For first-year students, the department recommends taking “The Quest for Justice” (PSCI 101Y-102Y). This is a year-long, discussion-based seminar designed specifically for first-year students. It is called “The Quest for Justice” because that is what it is about: the conversation that has been going on for thousands of years among human beings about the right way to live together.

This question is at the heart of any serious discussion of politics since it is about the ultimate ends for which everything else—forms of government, social customs, morals—is a means. It is also the question at the heart of all liberal education. Students come to college with many ideas about what we and other people are like, and what is right and wrong. This course, historically one of the most popular at Kenyon, provides a chance to find out whether those ideas make sense by getting one’s bearings in the rich, multimillennial conversation about human ­nature and right and wrong. We read and fight with philosophers like Plato, Locke, and Nietzsche, authors like Shakespeare and Sophocles, and politicians like Lincoln, Churchill, and, yes, even Stalin.

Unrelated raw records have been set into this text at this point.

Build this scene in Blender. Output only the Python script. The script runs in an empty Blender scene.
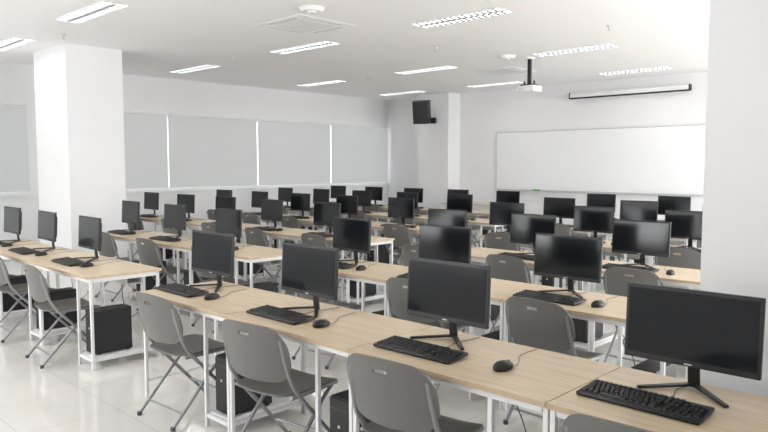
import bpy, bmesh, math, random
from mathutils import Vector, Matrix
random.seed(7)
scene = bpy.context.scene
COL = scene.collection
scene.view_settings.view_transform = 'Standard'
K = 1.2   # overall light level

# ------------------------------------------------------------ materials
def mat(name, color, rough=0.5, metal=0.0, noise=0.0, nscale=20.0, emis=0.0, ecol=None, bump=0.0, spec=0.5):
    m = bpy.data.materials.new(name); m.use_nodes = True
    nt = m.node_tree; b = nt.nodes['Principled BSDF']
    b.inputs['Base Color'].default_value = (*color, 1)
    b.inputs['Roughness'].default_value = rough
    b.inputs['Metallic'].default_value = metal
    b.inputs['Specular IOR Level'].default_value = spec
    if emis:
        b.inputs['Emission Color'].default_value = (*(ecol or color), 1)
        b.inputs['Emission Strength'].default_value = emis
    tc = nt.nodes.new('ShaderNodeTexCoord')
    n = nt.nodes.new('ShaderNodeTexNoise'); n.inputs['Scale'].default_value = nscale
    n.inputs['Detail'].default_value = 3
    nt.links.new(tc.outputs['Object'], n.inputs['Vector'])
    r = nt.nodes.new('ShaderNodeValToRGB')
    lo = tuple(c*(1-noise) for c in color); hi = tuple(min(1, c*(1+noise)) for c in color)
    r.color_ramp.elements[0].color = (*lo, 1); r.color_ramp.elements[1].color = (*hi, 1)
    r.color_ramp.elements[0].position = .3; r.color_ramp.elements[1].position = .7
    nt.links.new(n.outputs['Fac'], r.inputs['Fac'])
    nt.links.new(r.outputs['Color'], b.inputs['Base Color'])
    if bump:
        bp = nt.nodes.new('ShaderNodeBump'); bp.inputs['Strength'].default_value = bump
        bp.inputs['Distance'].default_value = .002
        nt.links.new(n.outputs['Fac'], bp.inputs['Height']); nt.links.new(bp.outputs['Normal'], b.inputs['Normal'])
    return m

M_wall = mat('wall_paint', (.875, .878, .885), .8, noise=.008, nscale=3)
M_ceil = mat('ceiling_paint', (.97, .97, .97), .9, noise=.006, nscale=2)
M_trim = mat('white_trim', (.88, .88, .89), .4, noise=.01)
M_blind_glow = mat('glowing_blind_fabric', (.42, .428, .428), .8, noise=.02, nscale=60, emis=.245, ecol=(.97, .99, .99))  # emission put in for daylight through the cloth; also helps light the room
M_glass = mat('daylight_glass', (.9, .95, 1), .2, emis=1.5, ecol=(.95, .98, 1))  # pane itself glows, standing in for the sky outside
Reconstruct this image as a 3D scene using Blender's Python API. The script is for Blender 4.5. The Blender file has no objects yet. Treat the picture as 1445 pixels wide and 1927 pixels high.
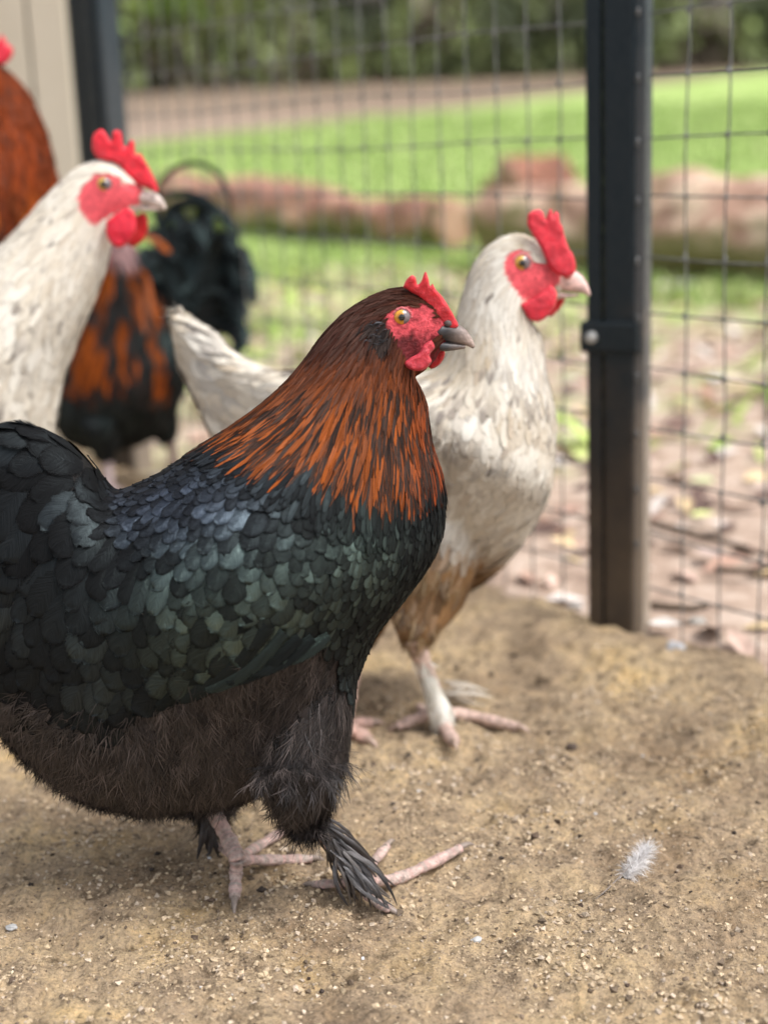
import bpy, bmesh, math, random
import numpy as np
from mathutils import Vector, Matrix, noise
from mathutils.bvhtree import BVHTree
from mathutils.geometry import delaunay_2d_cdt

S = bpy.context.scene
COL = S.collection
RNG = np.random.default_rng(7)
random.seed(7)

# ------------------------------------------------------------------ camera
FPX, CX, CY = 2780.0, 722.5, 963.5
PITCH, ROLL, CAMZ = math.atan((963.5 - 262) / 2780.0), 0.040, 0.51
cp, sp_ = math.cos(PITCH), math.sin(PITCH)
F_ = Vector((0, cp, -sp_)); R0 = Vector((1, 0, 0)); U0 = Vector((0, sp_, cp))
R_ = R0 * math.cos(ROLL) - U0 * math.sin(ROLL)
U_ = U0 * math.cos(ROLL) + R0 * math.sin(ROLL)
CAM = Vector((0, 0, CAMZ))
cam = bpy.data.cameras.new('camera'); cam_o = bpy.data.objects.new('camera', cam); COL.objects.link(cam_o)
m = Matrix((R_, U_, -F_)).transposed().to_4x4(); m.translation = CAM
cam_o.matrix_world = m
cam.sensor_fit = 'VERTICAL'; cam.sensor_height = 36; cam.lens = 36 * FPX / 1927.0
cam.clip_start = 0.02; cam.clip_end = 1000
cam.dof.use_dof = True; cam.dof.focus_distance = 0.975; cam.dof.aperture_fstop = 3.5
S.camera = cam_o

# ------------------------------------------------------------------ light
SUN_EL, SUN_AZ = math.radians(58), math.radians(118)      # azimuth clockwise from +Y
w = bpy.data.worlds.new('World'); S.world = w; w.use_nodes = True
nt = w.node_tree; nt.nodes.clear()
sky = nt.nodes.new('ShaderNodeTexSky'); sky.sky_type = 'NISHITA'; sky.sun_disc = False
sky.sun_elevation = SUN_EL; sky.sun_rotation = SUN_AZ; sky.dust_density = 4.0; sky.air_density = 1.0
hs = nt.nodes.new('ShaderNodeHueSaturation'); hs.inputs['Saturation'].default_value = 0.28
bg = nt.nodes.new('ShaderNodeBackground'); bg.inputs[1].default_value = 0.15
wo = nt.nodes.new('ShaderNodeOutputWorld')
nt.links.new(sky.outputs[0], hs.inputs['Color']); nt.links.new(hs.outputs[0], bg.inputs[0]); nt.links.new(bg.outputs[0], wo.inputs[0])
sun = bpy.data.lights.new('sun', 'SUN'); sun.energy = 1.5; sun.angle = math.radians(28); sun.color = (1, .95, .88)
sun_o = bpy.data.objects.new('sun', sun); COL.objects.link(sun_o)
sd = Vector((math.sin(SUN_AZ) * math.cos(SUN_EL), math.cos(SUN_AZ) * math.cos(SUN_EL), math.sin(SUN_EL)))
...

Although PSCI 101Y-102Y is not required for a major in ­political science, the faculty strongly recommends it as an introduction to the department’s program. Every year the department offers several sections of this course, with about eighteen students in each section. The course is designed to help students develop their writing, oral communication, and critical thinking skills. To develop these skills, students read and discuss primary texts and engage in intense discussions about authors and ideas that have relevance for their own lives and for issues facing contemporary America and the world. During the year, students also write six or seven five-page papers, in which they take a stand and develop a logical argument.

In the spring semester, first-year students who are taking “The Quest for Justice” may register for one of the department’s 200-level foundation courses that are required for the major. These are courses in American politics, comparative politics, and international relations. PSCI 200 (“­Liberal Democracy in America”) explores the foundations, institutions, and operation of the American political system. PSCI 240 (“Modern Democracies”) examines the process of democratization and analyzes the operation of different democratic political systems. PSCI 260 (“International Relations”) analyzes the ways in which states and other political actors interact in the global arena.

Students who are interested in political science and wish to study abroad during their junior year are especially encouraged to take PSCI 240 (“Modern Democracies”) or PSCI 260 (“International Relations”) before going abroad.

Students who do not take political science courses in their first year may take any of the 200-level foundation courses in their sophomore year and still complete the major.